El presidente Brigham Young hizo la promesa de cómo crecería la fortaleza de la postura de ellos: “Quienes se humillen ante el Señor y le sirvan con corazón perfecto y una mente dispuesta, recibirán poco a poco, línea por línea, precepto por precepto, un poco aquí y un poco allí. ‘Un poco ahora y un poco después’, como dice [el hermano] John Taylor, hasta que reciban una cierta cantidad. Entonces, tendrán que nutrir y cuidar lo que reciban y hacer que se convierta en su compañero constante, fomentando todo buen pensamiento, doctrina y principio y haciendo toda obra buena que puedan llevar a cabo, hasta que después de un tiempo, el Señor sea en ellos una fuente de agua que salte para vida eterna”2.

Eso es lo que quiere decir en Moroni al expresar: “…confiando solamente en los méritos de Cristo, que era el autor y perfeccionador de su fe” (Moroni 6:4). Es el Salvador quien hizo posible que fuéramos purificados por medio de Su Expiación y de nuestra obediencia a Sus mandamientos, y es el Salvador el que nutrirá a los que desciendan con fe a las aguas del bautismo y reciban el don del Espíritu Santo. Cuando siempre se acuerden de Él y continúen obedeciendo como niños, Él se asegurará de que siempre tengan Su Espíritu consigo.

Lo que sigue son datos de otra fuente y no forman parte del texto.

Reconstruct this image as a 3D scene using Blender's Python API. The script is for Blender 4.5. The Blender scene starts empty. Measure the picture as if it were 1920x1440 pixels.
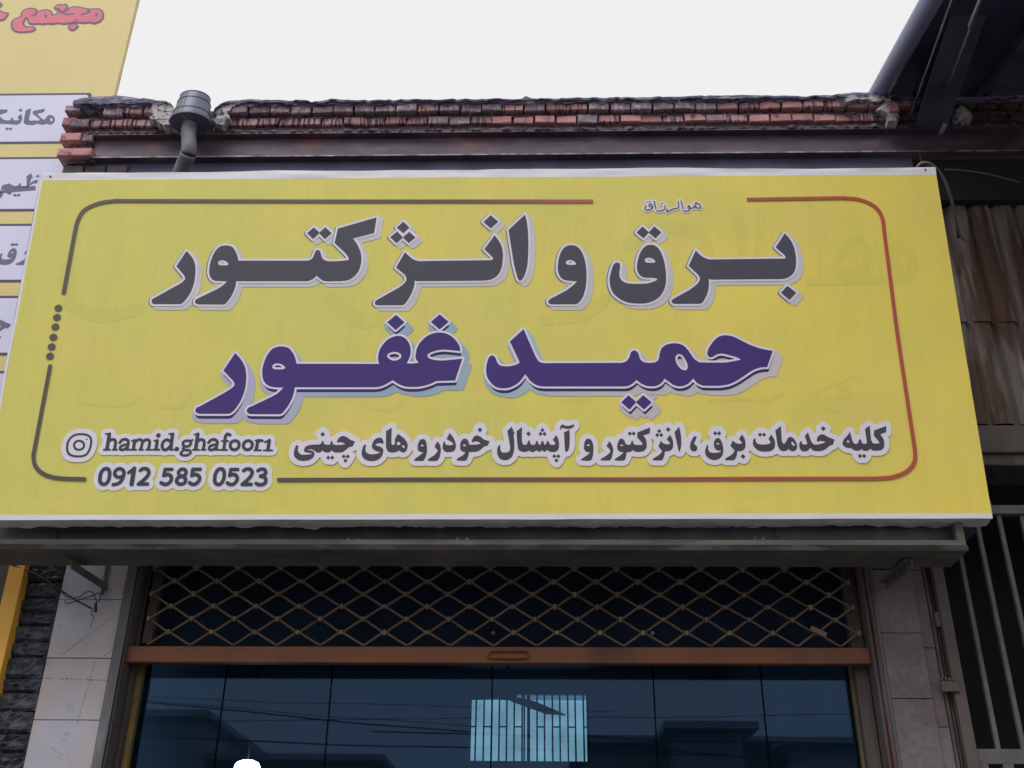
import bpy, bmesh, math, random, json
from mathutils import Vector, noise
from mathutils.geometry import tessellate_polygon

# ------------------------------------------------------------------ camera
SC = bpy.context.scene
COL = SC.collection
FOC, CX, CY = 2000.0, 960.0, 720.0            # focal length in pixels of a 1920 wide frame
CAM = Vector((0.0, -4.4, 1.6))
YAW, PITCH, ROLL = math.radians(1.6), math.radians(28.0), math.radians(0.62)
FWD = Vector((-math.sin(YAW)*math.cos(PITCH), math.cos(YAW)*math.cos(PITCH), math.sin(PITCH)))
RGT0 = Vector((math.cos(YAW), math.sin(YAW), 0.0)); UP0 = RGT0.cross(FWD)
RGT = RGT0*math.cos(ROLL) + UP0*math.sin(ROLL)
UPV = -RGT0*math.sin(ROLL) + UP0*math.cos(ROLL)
cd = bpy.data.cameras.new('camera'); cam = bpy.data.objects.new('camera', cd); COL.objects.link(cam)
from mathutils import Matrix
M3 = Matrix((RGT, UPV, -FWD)).transposed()
cam.matrix_world = Matrix.Translation(CAM) @ M3.to_4x4()
cd.sensor_width = 36.0; cd.lens = 36.0*FOC/1920.0; cd.clip_end = 500.0; cd.clip_start = 0.05
SC.camera = cam

# ------------------------------------------------------------------ overcast daylight
SUN_EL, SUN_AZ = 50.0, 205.0                  # from the street side, a little to the left (degrees)
w = bpy.data.worlds.new('World'); SC.world = w; w.use_nodes = True
nt = w.node_tree; nt.nodes.clear()
wo = nt.nodes.new('ShaderNodeOutputWorld'); bg = nt.nodes.new('ShaderNodeBackground')
sky = nt.nodes.new('ShaderNodeTexSky'); sky.sky_type = 'NISHITA'; sky.sun_disc = False
sky.sun_elevation = math.radians(SUN_EL); sky.sun_rotation = math.radians(SUN_AZ); sky.dust_density = 6.0
cloud = nt.nodes.new('ShaderNodeCombineXYZ')
for i, v in enumerate((8.86, 8.80, 8.90)): cloud.inputs[i].default_value = v
mx = nt.nodes.new('ShaderNodeMixRGB'); mx.inputs[0].default_value = 0.985
nt.links.new(sky.outputs[0], mx.inputs[1]); nt.links.new(cloud.outputs[0], mx.inputs[2])
nt.links.new(mx.outputs[0], bg.inputs[0]); bg.inputs[1].default_value = 0.1
nt.links.new(bg.outputs[0], wo.inputs[0])
sl = bpy.data.lights.new('sun', 'SUN'); sl.energy = 1.5; sl.angle = math.radians(35); sl.color = (1.0, 0.985, 0.97)
so = bpy.data.objects.new('sun', sl); COL.objects.link(so)
az = math.radians(SUN_AZ)                      # azimuth measured from +Y clockwise: 205 = behind the camera, left
sd = Vector((math.sin(az)*math.cos(math.radians(SUN_EL)), math.cos(az)*math.cos(math.radians(SUN_EL)), math.sin(math.radians(SUN_EL))))
so.rotation_euler = sd.to_track_quat('Z', 'Y').to_euler(); so.location = (-5, -10, 12)
vs = SC.view_settings; vs.view_transform = 'Standard'; vs.look = 'None'; vs.exposure = 0.0; vs.gamma = 1.0
vs.use_curve_mapping = False
SC.cycles.max_bounces = 8

# ------------------------------------------------------------------ helpers
RND = random.Random(7)
def ray(x, y): return FWD*FOC + RGT*(x-CX) - UPV*(y-CY)
def at(x, y, Y):
    v = ray(x, y); return CAM + v*((Y-CAM.y)/v.y)
def zat(x, y, Y): return at(x, y, Y).z
def xat(x, y, Y): return at(x, y, Y).x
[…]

Por medio de pequeños medios, ustedes y yo podemos ser parte de una grandiosa obra y llegaremos a serlo. Estudiaremos, oraremos y prestaremos servicio para ser merecedores de la compañía del Espíritu Santo; entonces, se nos permitirá contemplar a los nuevos miembros como valiosos y queridos hijos de nuestro Padre Celestial y seremos guiados para nutrirlos con amor, con la oportunidad de prestar servicio y con la buena palabra de Dios. Y entonces podremos ver, en nuestra propia época, lo que el gran misionero Ammón describió a sus compañeros misionales, tal como ahora nosotros somos compañeros de los misioneros que trabajan en todo el mundo:

“He aquí, el campo estaba maduro, y benditos sois vosotros, porque metisteis la hoz y segasteis con vuestra fuerza; sí, trabajasteis todo el día; ¡y he aquí el número de vuestras gavillas! Y serán recogidas en los graneros para que no se desperdicien.

“Sí, las tormentas no las abatirán en el postrer día; sí, ni serán perturbadas por los torbellinos; mas cuando venga la tempestad, serán reunidas en su lugar para que la tempestad no penetre hasta donde estén; sí, ni serán impelidas por los fuertes vientos a donde el enemigo quiera llevarlas.

“Mas he aquí, se hallan en manos del Señor de la cosecha, y son suyas, y las levantará en el postrer día” (Alma 26:5–7.)

Por medio de la sencilla obediencia, podemos ayudar al Señor a llevar a los corderos, a Sus corderos, a Sus manos y llevarlos en Sus brazos a la morada del Padre de ellos, de nuestro Padre. Sé que Dios derramará sobre nosotros los poderes del cielo mientras participamos en la preservación de esa sagrada cosecha de almas.

Notas

  1. Enseñanzas de los presidentes de la Iglesia: Brigham Young, pág. 159.

  2. “Discourse”, Deseret News, 25 de marzo de 1857, pág. 21.